A young man, whose back of the head revealed that weird Adam Levine/Macklemore/Roger Klotz/Nazi haircut that #fuckboys love to have, looked around at his crew – one was desperately trying to make a toast, and no one would have it, I might add – and decided it was the perfect moment to take out his phone. He hovered on Raya, went into Hinge and it took too long to load, so he opened Bumble, and went through a girl’s pictures and full bio, made no decision about her, and then opened up his messages to TEXT A GIRL HE HAD CLEARLY BEEN IGNORING!!!
It was incredible.
It’s like I was deep in Kenya and I’d spotted my first monkey.

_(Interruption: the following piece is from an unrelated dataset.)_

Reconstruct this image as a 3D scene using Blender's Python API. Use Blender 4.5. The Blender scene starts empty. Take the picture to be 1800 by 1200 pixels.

After the Michigan game ended, Austin and I did another lap to see if there was anyone worth talking to. I did a little bit of chatting up people in the bar formerly known as Kentucky, and met some Minnesota fans, and a guy who just wanted to watch the star of Murray State. I also chatted up a guy in full Kansas gear…so full that he even had a jersey in his pocket for his girlfriend for when she got there. Then Austin and I rode off into the sunset together (and by that I mean we both went home, separately, exhausted).
Lessons from the day: go to DryBar, bitch. You’ll feel better. Jonathan from Queer Eye would agree. Also, don’t eat nachos. You’re lactose intolerant.
And would I still swipe right on a Michigan guy? Seasonally. But I will definitely be swiping left on any and all bad haircuts because I SEE YOU!!!